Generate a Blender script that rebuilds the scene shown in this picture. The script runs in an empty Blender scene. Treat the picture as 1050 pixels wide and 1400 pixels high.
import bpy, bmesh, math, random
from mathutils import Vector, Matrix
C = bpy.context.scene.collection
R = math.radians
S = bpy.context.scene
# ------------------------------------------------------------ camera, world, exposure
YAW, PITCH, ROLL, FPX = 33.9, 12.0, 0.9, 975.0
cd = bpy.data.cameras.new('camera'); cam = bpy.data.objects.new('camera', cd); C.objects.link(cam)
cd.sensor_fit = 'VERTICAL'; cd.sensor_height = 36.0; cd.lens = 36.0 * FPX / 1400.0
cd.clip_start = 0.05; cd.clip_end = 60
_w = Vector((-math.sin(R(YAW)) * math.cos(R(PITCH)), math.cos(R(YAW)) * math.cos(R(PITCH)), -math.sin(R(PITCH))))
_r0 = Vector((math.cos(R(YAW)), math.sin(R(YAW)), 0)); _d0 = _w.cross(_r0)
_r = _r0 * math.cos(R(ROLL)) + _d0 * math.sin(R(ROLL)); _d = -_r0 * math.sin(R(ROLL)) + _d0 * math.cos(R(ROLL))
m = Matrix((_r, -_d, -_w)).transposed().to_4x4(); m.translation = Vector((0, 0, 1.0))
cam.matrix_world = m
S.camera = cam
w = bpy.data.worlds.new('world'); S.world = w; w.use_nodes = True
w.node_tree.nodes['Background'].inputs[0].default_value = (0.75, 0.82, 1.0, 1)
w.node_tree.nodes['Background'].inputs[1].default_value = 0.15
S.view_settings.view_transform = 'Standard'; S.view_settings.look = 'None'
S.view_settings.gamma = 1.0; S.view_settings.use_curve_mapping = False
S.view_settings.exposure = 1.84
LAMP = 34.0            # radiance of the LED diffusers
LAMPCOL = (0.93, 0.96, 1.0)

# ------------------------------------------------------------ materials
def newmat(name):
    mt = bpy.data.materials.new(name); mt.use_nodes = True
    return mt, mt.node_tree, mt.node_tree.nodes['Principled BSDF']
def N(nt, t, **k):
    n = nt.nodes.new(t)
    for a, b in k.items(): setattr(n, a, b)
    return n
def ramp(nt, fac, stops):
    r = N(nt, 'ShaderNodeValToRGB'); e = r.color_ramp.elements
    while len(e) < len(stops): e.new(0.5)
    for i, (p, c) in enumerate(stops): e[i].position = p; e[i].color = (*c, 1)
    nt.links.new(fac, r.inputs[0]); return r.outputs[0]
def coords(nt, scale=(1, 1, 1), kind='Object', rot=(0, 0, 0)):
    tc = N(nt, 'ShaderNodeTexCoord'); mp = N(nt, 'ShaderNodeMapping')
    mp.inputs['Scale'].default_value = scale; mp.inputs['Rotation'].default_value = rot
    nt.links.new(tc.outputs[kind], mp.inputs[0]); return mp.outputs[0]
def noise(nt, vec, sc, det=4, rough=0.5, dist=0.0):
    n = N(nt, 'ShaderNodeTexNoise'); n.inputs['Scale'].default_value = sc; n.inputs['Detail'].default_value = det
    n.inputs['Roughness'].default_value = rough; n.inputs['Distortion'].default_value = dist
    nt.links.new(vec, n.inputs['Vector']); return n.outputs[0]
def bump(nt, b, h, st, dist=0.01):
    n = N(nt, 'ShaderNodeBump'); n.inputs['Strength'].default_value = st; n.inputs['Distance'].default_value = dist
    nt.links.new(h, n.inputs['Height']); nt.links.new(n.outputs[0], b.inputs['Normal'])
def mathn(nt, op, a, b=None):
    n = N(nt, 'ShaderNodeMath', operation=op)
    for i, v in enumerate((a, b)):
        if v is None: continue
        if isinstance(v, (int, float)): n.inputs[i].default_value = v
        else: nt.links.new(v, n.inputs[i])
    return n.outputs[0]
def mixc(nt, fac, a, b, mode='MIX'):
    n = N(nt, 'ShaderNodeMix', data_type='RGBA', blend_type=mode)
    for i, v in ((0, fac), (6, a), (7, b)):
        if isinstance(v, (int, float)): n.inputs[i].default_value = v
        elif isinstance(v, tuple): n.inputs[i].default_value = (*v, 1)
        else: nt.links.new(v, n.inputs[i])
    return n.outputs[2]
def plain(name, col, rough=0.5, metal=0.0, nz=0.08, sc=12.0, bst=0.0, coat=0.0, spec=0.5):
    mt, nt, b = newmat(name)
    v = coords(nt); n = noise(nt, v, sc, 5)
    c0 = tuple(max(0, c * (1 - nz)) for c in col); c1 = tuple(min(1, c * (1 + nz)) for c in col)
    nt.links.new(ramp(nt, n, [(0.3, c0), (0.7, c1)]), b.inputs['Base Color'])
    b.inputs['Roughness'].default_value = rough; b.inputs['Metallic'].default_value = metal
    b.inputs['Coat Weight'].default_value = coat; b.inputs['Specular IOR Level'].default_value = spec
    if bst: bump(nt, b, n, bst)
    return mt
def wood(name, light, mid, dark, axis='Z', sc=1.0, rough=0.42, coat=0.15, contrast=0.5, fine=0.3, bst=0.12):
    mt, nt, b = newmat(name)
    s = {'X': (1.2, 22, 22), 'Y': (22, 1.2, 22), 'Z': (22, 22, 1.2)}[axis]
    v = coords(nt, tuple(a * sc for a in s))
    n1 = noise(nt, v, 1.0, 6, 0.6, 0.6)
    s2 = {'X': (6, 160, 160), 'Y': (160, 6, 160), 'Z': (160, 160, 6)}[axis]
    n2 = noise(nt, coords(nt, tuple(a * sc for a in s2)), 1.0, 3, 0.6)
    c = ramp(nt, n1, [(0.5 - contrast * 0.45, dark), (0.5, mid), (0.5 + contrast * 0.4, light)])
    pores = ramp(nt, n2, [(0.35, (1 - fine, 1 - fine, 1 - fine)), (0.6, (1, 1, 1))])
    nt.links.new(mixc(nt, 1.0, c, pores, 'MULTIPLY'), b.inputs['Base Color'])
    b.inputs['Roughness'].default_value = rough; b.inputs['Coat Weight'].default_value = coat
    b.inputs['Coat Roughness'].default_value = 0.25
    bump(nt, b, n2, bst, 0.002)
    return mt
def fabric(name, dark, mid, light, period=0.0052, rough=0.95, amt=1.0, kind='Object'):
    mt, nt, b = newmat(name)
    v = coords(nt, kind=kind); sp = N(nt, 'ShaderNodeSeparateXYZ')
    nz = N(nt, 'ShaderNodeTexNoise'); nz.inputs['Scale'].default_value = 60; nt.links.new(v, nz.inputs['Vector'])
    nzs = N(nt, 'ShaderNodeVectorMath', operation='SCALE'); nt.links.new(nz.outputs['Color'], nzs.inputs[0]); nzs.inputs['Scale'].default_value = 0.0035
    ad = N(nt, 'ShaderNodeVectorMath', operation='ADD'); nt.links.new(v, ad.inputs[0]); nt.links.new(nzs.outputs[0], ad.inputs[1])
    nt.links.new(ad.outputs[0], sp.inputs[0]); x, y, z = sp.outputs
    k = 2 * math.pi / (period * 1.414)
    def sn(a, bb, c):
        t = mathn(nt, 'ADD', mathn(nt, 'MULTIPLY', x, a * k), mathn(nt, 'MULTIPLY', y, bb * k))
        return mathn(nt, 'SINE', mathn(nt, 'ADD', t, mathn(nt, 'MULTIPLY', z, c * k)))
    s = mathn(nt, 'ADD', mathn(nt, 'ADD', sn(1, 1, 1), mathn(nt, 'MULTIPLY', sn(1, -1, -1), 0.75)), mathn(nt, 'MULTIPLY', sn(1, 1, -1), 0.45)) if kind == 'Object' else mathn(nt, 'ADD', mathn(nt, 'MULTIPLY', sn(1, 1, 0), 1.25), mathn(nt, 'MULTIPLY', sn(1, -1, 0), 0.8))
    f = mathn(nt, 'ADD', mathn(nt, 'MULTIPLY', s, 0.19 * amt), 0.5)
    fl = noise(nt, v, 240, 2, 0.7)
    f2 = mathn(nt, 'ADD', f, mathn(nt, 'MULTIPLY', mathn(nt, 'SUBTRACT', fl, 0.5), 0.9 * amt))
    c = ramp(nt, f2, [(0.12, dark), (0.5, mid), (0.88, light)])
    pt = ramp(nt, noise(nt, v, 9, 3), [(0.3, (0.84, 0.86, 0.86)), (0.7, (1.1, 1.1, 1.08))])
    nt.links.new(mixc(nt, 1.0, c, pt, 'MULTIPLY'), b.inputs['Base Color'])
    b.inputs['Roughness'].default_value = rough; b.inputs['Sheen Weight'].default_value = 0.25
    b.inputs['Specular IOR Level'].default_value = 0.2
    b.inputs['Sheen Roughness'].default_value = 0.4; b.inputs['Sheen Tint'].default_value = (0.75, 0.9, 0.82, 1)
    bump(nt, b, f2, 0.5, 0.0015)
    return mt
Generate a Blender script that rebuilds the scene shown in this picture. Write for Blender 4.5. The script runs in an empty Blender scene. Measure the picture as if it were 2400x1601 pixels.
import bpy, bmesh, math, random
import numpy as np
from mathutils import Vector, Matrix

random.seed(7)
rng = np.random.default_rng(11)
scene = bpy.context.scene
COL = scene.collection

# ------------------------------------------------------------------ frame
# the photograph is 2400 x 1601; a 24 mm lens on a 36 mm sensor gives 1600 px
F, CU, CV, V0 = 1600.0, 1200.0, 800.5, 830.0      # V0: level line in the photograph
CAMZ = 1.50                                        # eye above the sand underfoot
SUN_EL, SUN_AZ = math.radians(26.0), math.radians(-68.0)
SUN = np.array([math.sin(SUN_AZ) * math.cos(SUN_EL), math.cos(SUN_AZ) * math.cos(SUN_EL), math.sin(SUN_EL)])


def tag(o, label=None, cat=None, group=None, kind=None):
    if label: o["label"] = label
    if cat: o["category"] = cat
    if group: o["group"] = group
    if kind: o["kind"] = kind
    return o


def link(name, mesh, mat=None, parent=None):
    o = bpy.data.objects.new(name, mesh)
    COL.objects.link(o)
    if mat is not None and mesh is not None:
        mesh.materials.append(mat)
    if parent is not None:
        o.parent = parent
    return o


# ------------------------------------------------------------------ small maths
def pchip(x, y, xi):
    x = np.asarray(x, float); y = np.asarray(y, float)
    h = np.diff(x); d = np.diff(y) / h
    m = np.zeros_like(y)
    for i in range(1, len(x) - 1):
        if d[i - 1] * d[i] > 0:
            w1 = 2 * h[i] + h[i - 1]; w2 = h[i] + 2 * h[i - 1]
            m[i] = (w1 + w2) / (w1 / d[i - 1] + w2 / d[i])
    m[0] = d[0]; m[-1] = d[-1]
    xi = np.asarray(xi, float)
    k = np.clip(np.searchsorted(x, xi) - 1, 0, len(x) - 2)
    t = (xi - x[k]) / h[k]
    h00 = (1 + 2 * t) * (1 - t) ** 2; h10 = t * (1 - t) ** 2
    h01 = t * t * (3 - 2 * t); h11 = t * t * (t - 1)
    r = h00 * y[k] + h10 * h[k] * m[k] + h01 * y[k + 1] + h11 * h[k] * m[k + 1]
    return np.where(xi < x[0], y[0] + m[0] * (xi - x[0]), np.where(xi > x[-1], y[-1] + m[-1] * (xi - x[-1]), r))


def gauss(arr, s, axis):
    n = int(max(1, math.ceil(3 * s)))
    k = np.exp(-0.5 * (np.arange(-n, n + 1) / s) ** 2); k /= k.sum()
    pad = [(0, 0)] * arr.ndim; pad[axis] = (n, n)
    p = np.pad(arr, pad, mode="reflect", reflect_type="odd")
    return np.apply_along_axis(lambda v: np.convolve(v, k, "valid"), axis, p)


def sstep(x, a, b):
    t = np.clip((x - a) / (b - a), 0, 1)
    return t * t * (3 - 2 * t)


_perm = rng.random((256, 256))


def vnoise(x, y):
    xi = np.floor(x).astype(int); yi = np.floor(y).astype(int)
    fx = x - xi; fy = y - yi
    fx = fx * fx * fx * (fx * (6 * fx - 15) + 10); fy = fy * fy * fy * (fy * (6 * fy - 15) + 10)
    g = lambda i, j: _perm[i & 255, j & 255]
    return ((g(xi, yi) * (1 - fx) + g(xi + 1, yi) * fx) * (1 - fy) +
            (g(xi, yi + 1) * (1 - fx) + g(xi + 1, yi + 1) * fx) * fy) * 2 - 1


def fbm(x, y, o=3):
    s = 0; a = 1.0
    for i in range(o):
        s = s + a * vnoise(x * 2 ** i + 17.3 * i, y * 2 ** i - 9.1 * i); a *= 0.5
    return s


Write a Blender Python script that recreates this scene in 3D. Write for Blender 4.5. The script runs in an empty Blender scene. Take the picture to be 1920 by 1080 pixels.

• Description of the task:
Going down the listing above, begin printing at the line with "were 2400x1601 pixels." and finish with the line with "COL = scene.collection", exactly as they appear.

• Answer to the task:
Generate a Blender script that rebuilds the scene shown in this picture. Write for Blender 4.5. The script runs in an empty Blender scene. Measure the picture as if it were 2400x1601 pixels.
import bpy, bmesh, math, random
import numpy as np
from mathutils import Vector, Matrix

random.seed(7)
rng = np.random.default_rng(11)
scene = bpy.context.scene
COL = scene.collection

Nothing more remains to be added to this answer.